イタリア11日目

 水曜日。まあ朝5時出発だから、朝食もないよ。チェックアウトも済ませたら、コンシェルジェがコーヒーを淹れてくれたよ。まあ、哀れに見えたんじゃねえの。夜中に腹を空かせてフラフラしてるのに結局食べ物は無かったし、有料の映画が観たいから観方を教えてくれって言ってたのに、チェックアウト時の会計をしてみたらその料金が入ってないってことは観れなかったってことだし。タクシーが来るまでの間、ロビーのケーブルテレビのチャンネル合わせまでしてくれてさ。「NHKを点けてやるぜ」みたいな感じだよ。そしたらさ、国際版のNHKで、アフリカ人の三味線プレイヤーのインタビューとかやっててさ。それをイタリアで観ている俺はなんだ。爆笑するしかねえだろ。

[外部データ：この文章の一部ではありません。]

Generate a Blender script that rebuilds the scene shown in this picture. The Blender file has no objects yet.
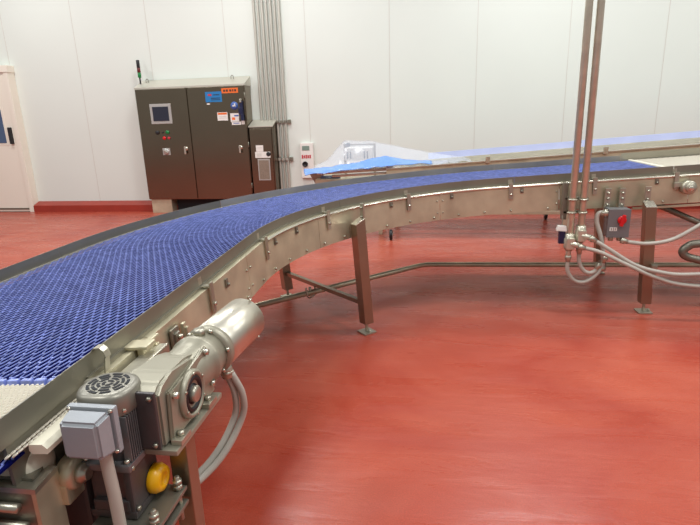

 で、タクシーが来ました。あの、結構普通のおじいさんって感じなんだけど、あの、イタリア人のおじいさんて妙にかっこいい人が多いんだよな。ロビーで座ってる俺を見て、コンシェルジェに渋い声で「あのシニョーレか」みたいこと言ってな。「付いてこい」って車まで連れてかれて「荷物は任せろ」っつって乗せて貰って。運転中は無言のまま、ただでさえ運転が荒いことで知られるイタリアの、陽も昇らない早朝の高速道路をアウトインアウトで走り、空港に着いてから俺に「領収書は要るのか」「え?」「領収書、書くのか」「のーせんきゅー」。で、メーター見たら32ユーロとかで。なんかイタリアのタクシーを呼ぶ時は、町中の待機所からメーターを起こして来るって言うから高いぜ、とか、荷物を載せる時はメーターに更に何ユーロか足すって聞いてたから、とりあえず35ユーロ出してみて「きーぷざちぇんじ」って言おうと思ったら「30ユーロでいい」っつって5ユーロ札を突き返されて。「え」ってなったら「電話の名指しの予約だったり色々あんだよ」的なことを早口で独り言みたいにして言って。で、荷物を下ろして貰ってだな。そんなの「さんきゅーふぉーそーあーりーいんざもーにん」ってしどろもどろに言うしかないだろ。
 んで、空港か。まあ売店で食い物を買ったよ。キットカット。超大袋。またチョコレートなの……? 日本のやつより甘さが控えめだった。まあそれで、飛行機に乗る時に思ったんだけど、なんか俺に見える範囲では、イタリア人の顔のパターンが少ない。見慣れてないせいだと思うんだけど、全員が美男美女に見える代わりに(特に幼女とショタの威力は半端ない。まじやばい)、全員同じ顔に見える。具体的に言うと、さっきのタクシードライバーが、俺の2つ前の席に座ってるように見える。昨日テレビの中で脱ぎかけていた金髪美人が、子供を連れて飛行機に乗り込もうとしているように見える。
 1本目の飛行機がかなり揺れて「わー」って思いましたが、その後はわりと特に無しですね。最後の国際線で、日本行きの飛行機のロビーに行ったら、まあオバサン方がいっぱいいらして、まあ言葉が分かるから気になるだけなのかも知れないけど、オバサン方が係のお姉さんに向かって言ってることが、どうにもこうにも自分側の事情を声高に説明しているだけで「手前は手前の問題を手前で解決する気があるのかね?」って感じの、すげえガキっぽい人ばっかりでしたねー。なんとも。ちなみに飛行機の中の映画は面白く無さそうでした。見てないからわかんないけど、『トロン』とかあの小さな画面で3D眼鏡無しに観ることは、法律で許されているものなのかね。知らないけど。
 そんな感じ。今回の旅で変わったことですか、京都駅から自分の家まで戻って来るバスが、桜見に来た観光客で溢れてたけど、「イタリアに居る時よりマシ」っつってスーツケース抱えて強引に席に座れたりしたのは、まあ成長じゃないですか。